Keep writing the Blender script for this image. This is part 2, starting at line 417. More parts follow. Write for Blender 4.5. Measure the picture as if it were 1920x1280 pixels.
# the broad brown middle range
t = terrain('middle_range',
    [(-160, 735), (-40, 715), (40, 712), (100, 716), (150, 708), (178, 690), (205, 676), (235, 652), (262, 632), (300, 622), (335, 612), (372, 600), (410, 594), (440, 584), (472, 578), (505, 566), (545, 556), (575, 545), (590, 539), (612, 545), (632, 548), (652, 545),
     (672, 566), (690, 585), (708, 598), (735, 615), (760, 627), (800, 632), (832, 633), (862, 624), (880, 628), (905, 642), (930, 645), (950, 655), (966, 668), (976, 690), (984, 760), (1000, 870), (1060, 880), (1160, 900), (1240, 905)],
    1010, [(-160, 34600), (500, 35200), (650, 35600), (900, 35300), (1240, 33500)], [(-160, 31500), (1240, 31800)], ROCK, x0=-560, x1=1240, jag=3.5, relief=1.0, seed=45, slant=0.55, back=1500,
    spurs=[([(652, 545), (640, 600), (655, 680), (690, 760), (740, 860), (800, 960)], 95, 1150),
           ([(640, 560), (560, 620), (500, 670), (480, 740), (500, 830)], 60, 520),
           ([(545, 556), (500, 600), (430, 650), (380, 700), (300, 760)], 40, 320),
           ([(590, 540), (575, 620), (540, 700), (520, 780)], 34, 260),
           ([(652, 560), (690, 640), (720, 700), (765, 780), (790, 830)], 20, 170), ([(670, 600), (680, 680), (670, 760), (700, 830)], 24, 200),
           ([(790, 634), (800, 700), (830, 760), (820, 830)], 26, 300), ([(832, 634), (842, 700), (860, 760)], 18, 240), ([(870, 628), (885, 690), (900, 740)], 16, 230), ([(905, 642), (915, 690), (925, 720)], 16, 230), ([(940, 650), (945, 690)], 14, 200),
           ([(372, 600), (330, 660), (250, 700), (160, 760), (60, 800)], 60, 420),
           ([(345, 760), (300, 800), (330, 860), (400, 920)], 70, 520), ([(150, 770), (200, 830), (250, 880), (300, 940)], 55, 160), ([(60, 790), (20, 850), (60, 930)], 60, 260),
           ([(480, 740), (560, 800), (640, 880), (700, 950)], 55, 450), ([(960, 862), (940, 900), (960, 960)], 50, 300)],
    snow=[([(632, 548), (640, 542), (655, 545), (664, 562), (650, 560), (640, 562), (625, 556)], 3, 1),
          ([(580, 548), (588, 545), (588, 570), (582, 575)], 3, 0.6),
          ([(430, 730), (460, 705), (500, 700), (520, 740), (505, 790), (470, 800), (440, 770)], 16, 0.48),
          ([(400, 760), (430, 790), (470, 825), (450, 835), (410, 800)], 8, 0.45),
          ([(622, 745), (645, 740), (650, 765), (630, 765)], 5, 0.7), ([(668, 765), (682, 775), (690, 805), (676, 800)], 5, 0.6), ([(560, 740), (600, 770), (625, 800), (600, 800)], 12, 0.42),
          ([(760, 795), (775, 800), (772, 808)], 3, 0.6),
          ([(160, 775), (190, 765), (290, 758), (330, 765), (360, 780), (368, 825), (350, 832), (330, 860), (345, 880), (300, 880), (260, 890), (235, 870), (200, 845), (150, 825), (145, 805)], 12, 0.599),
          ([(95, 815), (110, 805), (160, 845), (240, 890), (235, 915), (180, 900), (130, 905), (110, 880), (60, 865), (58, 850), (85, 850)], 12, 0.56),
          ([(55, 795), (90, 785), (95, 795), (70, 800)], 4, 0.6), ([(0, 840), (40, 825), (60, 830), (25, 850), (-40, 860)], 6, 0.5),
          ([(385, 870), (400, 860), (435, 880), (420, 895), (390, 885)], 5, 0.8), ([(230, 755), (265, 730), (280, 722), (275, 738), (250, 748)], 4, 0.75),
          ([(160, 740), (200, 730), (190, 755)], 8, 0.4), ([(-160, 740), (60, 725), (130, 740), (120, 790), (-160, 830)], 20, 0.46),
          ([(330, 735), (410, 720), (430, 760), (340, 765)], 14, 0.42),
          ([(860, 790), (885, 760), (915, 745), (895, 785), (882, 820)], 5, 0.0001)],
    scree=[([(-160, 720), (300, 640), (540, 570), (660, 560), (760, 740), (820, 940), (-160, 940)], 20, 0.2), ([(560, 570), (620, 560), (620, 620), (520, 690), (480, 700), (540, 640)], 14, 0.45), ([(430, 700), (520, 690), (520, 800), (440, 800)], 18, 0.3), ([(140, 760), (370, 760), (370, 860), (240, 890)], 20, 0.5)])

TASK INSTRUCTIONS
Copy out each line above, character for character.

CORRECT RESULT
Keep writing the Blender script for this image. This is part 2, starting at line 417. More parts follow. Write for Blender 4.5. Measure the picture as if it were 1920x1280 pixels.
# the broad brown middle range
t = terrain('middle_range',
    [(-160, 735), (-40, 715), (40, 712), (100, 716), (150, 708), (178, 690), (205, 676), (235, 652), (262, 632), (300, 622), (335, 612), (372, 600), (410, 594), (440, 584), (472, 578), (505, 566), (545, 556), (575, 545), (590, 539), (612, 545), (632, 548), (652, 545),
     (672, 566), (690, 585), (708, 598), (735, 615), (760, 627), (800, 632), (832, 633), (862, 624), (880, 628), (905, 642), (930, 645), (950, 655), (966, 668), (976, 690), (984, 760), (1000, 870), (1060, 880), (1160, 900), (1240, 905)],
    1010, [(-160, 34600), (500, 35200), (650, 35600), (900, 35300), (1240, 33500)], [(-160, 31500), (1240, 31800)], ROCK, x0=-560, x1=1240, jag=3.5, relief=1.0, seed=45, slant=0.55, back=1500,
    spurs=[([(652, 545), (640, 600), (655, 680), (690, 760), (740, 860), (800, 960)], 95, 1150),
           ([(640, 560), (560, 620), (500, 670), (480, 740), (500, 830)], 60, 520),
           ([(545, 556), (500, 600), (430, 650), (380, 700), (300, 760)], 40, 320),
           ([(590, 540), (575, 620), (540, 700), (520, 780)], 34, 260),
           ([(652, 560), (690, 640), (720, 700), (765, 780), (790, 830)], 20, 170), ([(670, 600), (680, 680), (670, 760), (700, 830)], 24, 200),
           ([(790, 634), (800, 700), (830, 760), (820, 830)], 26, 300), ([(832, 634), (842, 700), (860, 760)], 18, 240), ([(870, 628), (885, 690), (900, 740)], 16, 230), ([(905, 642), (915, 690), (925, 720)], 16, 230), ([(940, 650), (945, 690)], 14, 200),
           ([(372, 600), (330, 660), (250, 700), (160, 760), (60, 800)], 60, 420),
           ([(345, 760), (300, 800), (330, 860), (400, 920)], 70, 520), ([(150, 770), (200, 830), (250, 880), (300, 940)], 55, 160), ([(60, 790), (20, 850), (60, 930)], 60, 260),
           ([(480, 740), (560, 800), (640, 880), (700, 950)], 55, 450), ([(960, 862), (940, 900), (960, 960)], 50, 300)],
    snow=[([(632, 548), (640, 542), (655, 545), (664, 562), (650, 560), (640, 562), (625, 556)], 3, 1),
          ([(580, 548), (588, 545), (588, 570), (582, 575)], 3, 0.6),
          ([(430, 730), (460, 705), (500, 700), (520, 740), (505, 790), (470, 800), (440, 770)], 16, 0.48),
          ([(400, 760), (430, 790), (470, 825), (450, 835), (410, 800)], 8, 0.45),
          ([(622, 745), (645, 740), (650, 765), (630, 765)], 5, 0.7), ([(668, 765), (682, 775), (690, 805), (676, 800)], 5, 0.6), ([(560, 740), (600, 770), (625, 800), (600, 800)], 12, 0.42),
          ([(760, 795), (775, 800), (772, 808)], 3, 0.6),
          ([(160, 775), (190, 765), (290, 758), (330, 765), (360, 780), (368, 825), (350, 832), (330, 860), (345, 880), (300, 880), (260, 890), (235, 870), (200, 845), (150, 825), (145, 805)], 12, 0.599),
          ([(95, 815), (110, 805), (160, 845), (240, 890), (235, 915), (180, 900), (130, 905), (110, 880), (60, 865), (58, 850), (85, 850)], 12, 0.56),
          ([(55, 795), (90, 785), (95, 795), (70, 800)], 4, 0.6), ([(0, 840), (40, 825), (60, 830), (25, 850), (-40, 860)], 6, 0.5),
          ([(385, 870), (400, 860), (435, 880), (420, 895), (390, 885)], 5, 0.8), ([(230, 755), (265, 730), (280, 722), (275, 738), (250, 748)], 4, 0.75),
          ([(160, 740), (200, 730), (190, 755)], 8, 0.4), ([(-160, 740), (60, 725), (130, 740), (120, 790), (-160, 830)], 20, 0.46),
          ([(330, 735), (410, 720), (430, 760), (340, 765)], 14, 0.42),
          ([(860, 790), (885, 760), (915, 745), (895, 785), (882, 820)], 5, 0.0001)],
    scree=[([(-160, 720), (300, 640), (540, 570), (660, 560), (760, 740), (820, 940), (-160, 940)], 20, 0.2), ([(560, 570), (620, 560), (620, 620), (520, 690), (480, 700), (540, 640)], 14, 0.45), ([(430, 700), (520, 690), (520, 800), (440, 800)], 18, 0.3), ([(140, 760), (370, 760), (370, 860), (240, 890)], 20, 0.5)])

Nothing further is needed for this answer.